Green’s Dictionary of Slang

choked adj.

[SE choke]

1. (also choked off, choked up, choky) upset, annoyed, depressed, having ‘a lump in one’s throat’.

[Aus]‘Rolf Boldrewood’ Colonial Reformer III 112: They’ve [cattle] had something to eat, but they’re pretty well choked for a drink.
[Ind]Civil & Milit. Gaz. (Lahore) 18 Oct. 4/3: I’m fair choked off Ingy / It’s gittin’ played out fer T.A.
[US]Eve. Star (Wash., DC) 11 Sept. 20/2: They’re there with the big-noise mitt for the goody folks and the hiss-ss-ss thing for the punkerinos and the briny gag for the choky passages.
[UK]T. Burke Nights in Town 127: Feel all choky, like, don’t you? [...] You’ll be all right in a minute.
[Ire]Joyce Ulysses 11: Have you a key? a voice asked. — Dedalus has it, Buck Mulligan said, Janey Mack, I’m choked.
[US]T. Thursday ‘Twin Lose or Draw’ in Popular Sports Spring 🌐 ‘Thanks, kid,’ I said, somewhat choked.
[US]J. Thompson Swell-Looking Babe 15: He was too choked up, blind with anger.
[UK]F. Norman Guntz 14: When I woke [...] Jess had gone and I was double choked.
[UK]E. Bond Saved Scene viii: Don’t yer get choked off.
[UK]P. Theroux Murder in Mount Holly (1999) 15: He got choked up. Something of a patriotic nature always brought rheum to his eyes.
[US]N. Thornburg Cutter and Bone (2001) 242: Just because she [...] didn’t get all choked up about stumps and scar tissue.
[UK]F. Norman Dead Butler Caper 130: I was beginning to feel choked off with the pair of them.
[UK]S. Berkoff West in Decadence and Other Plays (1985) 110: If at twelve o’clock I walk home on my tod sloan I would be well and truly choked.
[UK]Observer Rev. 4 July 12: I was choked up at the time.
[UK]Guardian G2 26 May 2: He was absolutely choked up to see the effect that the garden made on people.

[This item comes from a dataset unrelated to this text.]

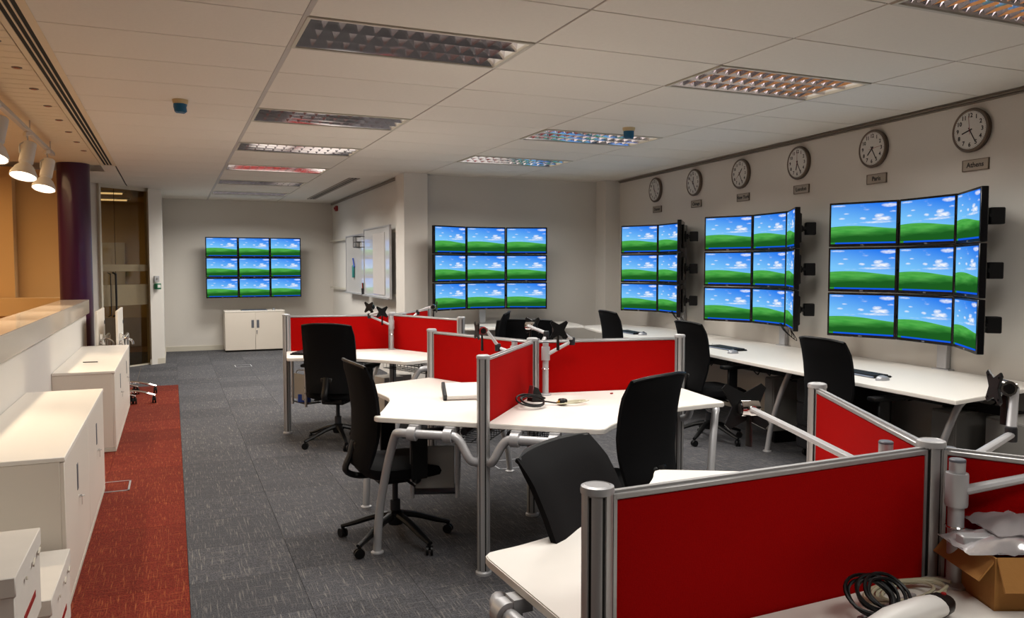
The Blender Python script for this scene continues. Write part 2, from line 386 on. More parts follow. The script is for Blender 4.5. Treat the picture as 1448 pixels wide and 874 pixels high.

2. (also choked up) overcome with laughter.

[US](con. 1936) G. Fowler Schnozzola 193: Durante choked up, and Lou lent him his handkerchief.
[Ire](con. 1940s) B. Behan Borstal Boy 266: I’m bloody choked.

3. (US campus) drunk.

[US]Eble Campus Sl. Mar.
[US]Eble Sl. and Sociability 127: Slang terms for drunkenness from just the two school years 1990–92 show great linguistic energy: [...] caked, choked, crocked.

In phrases

choked down (adj.) [the collar and tie]

(US black) well dressed.

[US]E. Folb Runnin’ Down Some Lines 111: There is even a larger vocabulary that refers to being well dressed ([...] dressed down, dapped down, choked down).
choked up (tight) (adj.) [the tight collar and tie to which the wearer is unaccustomed]

(US black) formally dressed, spec. in a buttoned-up shirt; thus as v. to dress up.

[US] ‘Honky-Tonk Bud’ in D. Wepman et al. Life (1976) 54: He was choked up tight in a white-on-white / And a cocoa front that was down.
[US](con. 1950s) D. Goines Whoreson 116: You done got sharp, and even choked up tight on me.
[US]E. Folb Runnin’ Down Some Lines 48: Dis dude, he be all choked up.
[US]N. Heard House of Slammers 86: [as cit. a.1964].